Banyak orang zaman post-modern ini yang menganggap bahwa semua pujian untuk Tuhan itu semua sama saja, diciptakan siapapun juga sama. Bukankah semua orang memiliki hak untuk mengekspresikan diri untuk Tuhan? Apalagi menciptakan lagu bukankah yang penting niatnya? Asalkan dengan lagu yang dicipta kita dapat merasakan hadirat Tuhan kan?
Bagaimanakah pandangan gerakan Reformed (baca: yang dianggap kolot) mengenai pertanyaan-pertanyaan ini?
Kita perlu menyadari bahwa tidak semua jenis musik sama saja karena dari sisi penciptaannya saja kita dapat melihat bahwa semua penciptaan musik merefleksikan penciptanya baik dari sisi pergumulan hidup, kewarga-negaraannya, roh zaman ketika penciptaan, pengaruh teologisnya, pendidikannya, motivasinya, dan terutama relasi pribadi antara sang pencipta lagu dengan Tuhan. Kita ambil contoh ekstrim saja, bagaimana lagu-lagu coptaan Fanny Crosby tentunya memiliki bobot dan kualitas jauh lebih baik dibandingkan dengan ciptaan “calon” presiden kita, Rhoma Irama.
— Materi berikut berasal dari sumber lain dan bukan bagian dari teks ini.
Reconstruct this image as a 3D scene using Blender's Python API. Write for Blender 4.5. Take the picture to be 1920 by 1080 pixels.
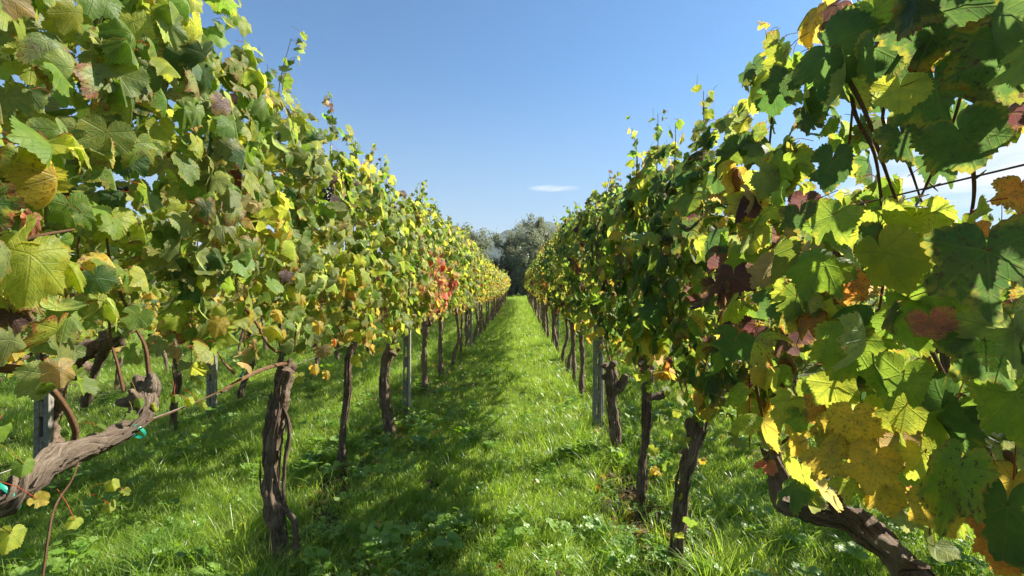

Bagaimana tidak?! Fanny Crosby adalah seorang yang taat dan takut akan Tuhan, di dalam pergumulannya, di dalam kebutaan fisiknya, ia justru memegang rekor menciptakan lagu Kristen paling banyak, yaitu 8.500 lagu! Jumlah ini pun tidak termasuk himne-himne (puisi) yang belum ditemukan, karena sebagai wanita ia banyak menggunakan nama pena atau nama samaran lainnya. Iman dan relasinya yang intim dengan Tuhan dapat kita simpulkan lewat dialog Fanny Crosby dengan penginjil besar D. L. Moody. Moody bertanya, “Jika engkau hendak dikabulkan doamu oleh Tuhan, akankah engkau meminta agar matamu disembuhkan?”. Tertegun Fanny Crosby menjawab, “Lebih baik aku buta di dunia, karena kerinduanku adalah ketika aku mati dan dipanggil Tuhan, ketika aku membuka mataku, hal yang pertama kulihat adalah Ia yang menebus aku”.

Dalam lagu ciptaannya ini, “Salib-Nya, Salib-Nya, s’lamanya mulia!”, kemuliaan di dalam salib yang hina merupakan rahasia yang begitu besar dan paradoks (1 Korintus 1:31, Galatia 6:14, 2 Korintus 12:9). Pdt. Dr. Stephen Tong berkata bahwa orang pertama yang mempertemukan tema salib sebagai kemuliaan bukan toko teologi besar tetapi seorang nenek tua yang buta bernama Fanny Crosby. Mungkinkah seseorang dapat menciptakan himne dengan kualitas seperti ini tanpa menghidupi arti dan nilai anugerah di balik kemuliaan Salib yang hina? Tanpa kesaksian hidup dan pergumulan yang nyata, musik yang tercipta akan menjadi kosong dan palsu.
Fanny Crosby selama hidupnya tidak pernah menjadi kaya raya, seringkali ia malah berkekurangan karena ia banyak memberikan uangnya kepada yang memerlukan. Ia mungkin tidak menjadi kaya dari ribuan himne dan jutaan manusia yang menyanyikan karya ciptaannya, namun ia dapat bermegah di dalam Salib Kristus yang mulia itu.
Kita sering meremehkan kemurah-hatian Tuhan, kita menganggap dengan hanya niat yang baik saja Tuhan akan menerima semua bentuk persembahan kita. Tuhan punya hak untuk menolaknya jika cara kita tidak sesuai dengan keinginan Tuhan (Kejadian 4:1-6) dan Tuhan tidak mengindahkan kita.
Mari kita belajar pentingnya faktor siapakah composer di dalam musik, lewat Fanny Crosby kita dapat melihat contoh yang baik dalam penciptaan musik yang layak untuk Tuhan, melihat seseorang yang begitu mengenali Penciptanya hingga mampu menjabarkan rahasia Salib yang begitu dalam, namun tetap rendah hati di dalam talenta yang diberikan Tuhan, serta menghubungkan kecacatan fisiknya dengan harapan pertemuan kembalinya dengan Tuhan. Banyak yang kita dapat pelajari dari Fanny Crosby hanya dengan mempelajari dan menyanyikan 20-30 himne yang sering dinyanyikan saja, apalagi jika kita dapat mempelajari dan menyanyikan 8470 himne lainnya bukan?